— PROBLEM REQUIREMENTS —
Reproduce each line exactly, including spacing and punctuation.

— SOURCE EXCERPT —
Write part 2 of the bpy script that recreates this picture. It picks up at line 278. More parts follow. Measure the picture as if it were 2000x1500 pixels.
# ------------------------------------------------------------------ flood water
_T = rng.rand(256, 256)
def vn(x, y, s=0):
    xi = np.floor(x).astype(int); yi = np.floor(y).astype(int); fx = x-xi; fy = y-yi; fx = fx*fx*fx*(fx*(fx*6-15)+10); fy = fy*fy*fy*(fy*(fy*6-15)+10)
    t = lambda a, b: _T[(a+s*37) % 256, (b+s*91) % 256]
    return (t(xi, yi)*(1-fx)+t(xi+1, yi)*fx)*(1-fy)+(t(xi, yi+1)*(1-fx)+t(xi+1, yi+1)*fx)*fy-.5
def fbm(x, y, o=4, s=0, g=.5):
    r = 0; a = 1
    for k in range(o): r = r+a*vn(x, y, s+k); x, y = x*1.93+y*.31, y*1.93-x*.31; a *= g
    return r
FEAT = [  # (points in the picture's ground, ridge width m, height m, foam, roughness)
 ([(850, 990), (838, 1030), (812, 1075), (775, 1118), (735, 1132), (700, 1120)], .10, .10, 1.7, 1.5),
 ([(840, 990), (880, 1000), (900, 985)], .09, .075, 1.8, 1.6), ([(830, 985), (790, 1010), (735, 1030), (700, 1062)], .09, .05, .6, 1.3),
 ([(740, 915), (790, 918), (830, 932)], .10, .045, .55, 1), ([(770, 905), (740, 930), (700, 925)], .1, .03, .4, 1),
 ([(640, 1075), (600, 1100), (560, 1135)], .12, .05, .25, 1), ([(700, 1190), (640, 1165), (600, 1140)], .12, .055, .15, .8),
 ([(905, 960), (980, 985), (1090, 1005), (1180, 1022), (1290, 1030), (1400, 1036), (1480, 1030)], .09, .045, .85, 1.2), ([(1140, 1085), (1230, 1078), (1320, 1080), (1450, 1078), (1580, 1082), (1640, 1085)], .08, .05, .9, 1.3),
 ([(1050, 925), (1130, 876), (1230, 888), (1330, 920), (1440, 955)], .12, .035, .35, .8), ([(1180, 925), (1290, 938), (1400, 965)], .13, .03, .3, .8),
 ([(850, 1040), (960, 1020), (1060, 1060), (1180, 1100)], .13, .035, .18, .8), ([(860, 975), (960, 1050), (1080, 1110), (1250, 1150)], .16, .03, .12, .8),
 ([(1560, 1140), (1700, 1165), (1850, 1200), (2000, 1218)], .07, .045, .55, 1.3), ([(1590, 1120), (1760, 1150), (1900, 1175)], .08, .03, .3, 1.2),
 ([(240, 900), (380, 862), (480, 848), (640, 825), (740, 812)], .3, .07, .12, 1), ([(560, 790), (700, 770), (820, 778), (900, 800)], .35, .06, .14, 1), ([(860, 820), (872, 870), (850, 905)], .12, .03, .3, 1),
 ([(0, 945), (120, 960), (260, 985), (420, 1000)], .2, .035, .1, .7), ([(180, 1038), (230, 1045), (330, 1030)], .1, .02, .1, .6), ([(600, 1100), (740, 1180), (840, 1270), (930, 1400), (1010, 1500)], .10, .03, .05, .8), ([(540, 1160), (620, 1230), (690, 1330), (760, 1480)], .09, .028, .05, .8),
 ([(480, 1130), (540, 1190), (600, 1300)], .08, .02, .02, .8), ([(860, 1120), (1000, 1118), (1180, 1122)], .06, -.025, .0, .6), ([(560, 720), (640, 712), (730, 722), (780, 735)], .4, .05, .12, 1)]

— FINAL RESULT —
Write part 2 of the bpy script that recreates this picture. It picks up at line 278. More parts follow. Measure the picture as if it were 2000x1500 pixels.
# ------------------------------------------------------------------ flood water
_T = rng.rand(256, 256)
def vn(x, y, s=0):
    xi = np.floor(x).astype(int); yi = np.floor(y).astype(int); fx = x-xi; fy = y-yi; fx = fx*fx*fx*(fx*(fx*6-15)+10); fy = fy*fy*fy*(fy*(fy*6-15)+10)
    t = lambda a, b: _T[(a+s*37) % 256, (b+s*91) % 256]
    return (t(xi, yi)*(1-fx)+t(xi+1, yi)*fx)*(1-fy)+(t(xi, yi+1)*(1-fx)+t(xi+1, yi+1)*fx)*fy-.5
def fbm(x, y, o=4, s=0, g=.5):
    r = 0; a = 1
    for k in range(o): r = r+a*vn(x, y, s+k); x, y = x*1.93+y*.31, y*1.93-x*.31; a *= g
    return r
FEAT = [  # (points in the picture's ground, ridge width m, height m, foam, roughness)
 ([(850, 990), (838, 1030), (812, 1075), (775, 1118), (735, 1132), (700, 1120)], .10, .10, 1.7, 1.5),
 ([(840, 990), (880, 1000), (900, 985)], .09, .075, 1.8, 1.6), ([(830, 985), (790, 1010), (735, 1030), (700, 1062)], .09, .05, .6, 1.3),
 ([(740, 915), (790, 918), (830, 932)], .10, .045, .55, 1), ([(770, 905), (740, 930), (700, 925)], .1, .03, .4, 1),
 ([(640, 1075), (600, 1100), (560, 1135)], .12, .05, .25, 1), ([(700, 1190), (640, 1165), (600, 1140)], .12, .055, .15, .8),
 ([(905, 960), (980, 985), (1090, 1005), (1180, 1022), (1290, 1030), (1400, 1036), (1480, 1030)], .09, .045, .85, 1.2), ([(1140, 1085), (1230, 1078), (1320, 1080), (1450, 1078), (1580, 1082), (1640, 1085)], .08, .05, .9, 1.3),
 ([(1050, 925), (1130, 876), (1230, 888), (1330, 920), (1440, 955)], .12, .035, .35, .8), ([(1180, 925), (1290, 938), (1400, 965)], .13, .03, .3, .8),
 ([(850, 1040), (960, 1020), (1060, 1060), (1180, 1100)], .13, .035, .18, .8), ([(860, 975), (960, 1050), (1080, 1110), (1250, 1150)], .16, .03, .12, .8),
 ([(1560, 1140), (1700, 1165), (1850, 1200), (2000, 1218)], .07, .045, .55, 1.3), ([(1590, 1120), (1760, 1150), (1900, 1175)], .08, .03, .3, 1.2),
 ([(240, 900), (380, 862), (480, 848), (640, 825), (740, 812)], .3, .07, .12, 1), ([(560, 790), (700, 770), (820, 778), (900, 800)], .35, .06, .14, 1), ([(860, 820), (872, 870), (850, 905)], .12, .03, .3, 1),
 ([(0, 945), (120, 960), (260, 985), (420, 1000)], .2, .035, .1, .7), ([(180, 1038), (230, 1045), (330, 1030)], .1, .02, .1, .6), ([(600, 1100), (740, 1180), (840, 1270), (930, 1400), (1010, 1500)], .10, .03, .05, .8), ([(540, 1160), (620, 1230), (690, 1330), (760, 1480)], .09, .028, .05, .8),
 ([(480, 1130), (540, 1190), (600, 1300)], .08, .02, .02, .8), ([(860, 1120), (1000, 1118), (1180, 1122)], .06, -.025, .0, .6), ([(560, 720), (640, 712), (730, 722), (780, 735)], .4, .05, .12, 1)]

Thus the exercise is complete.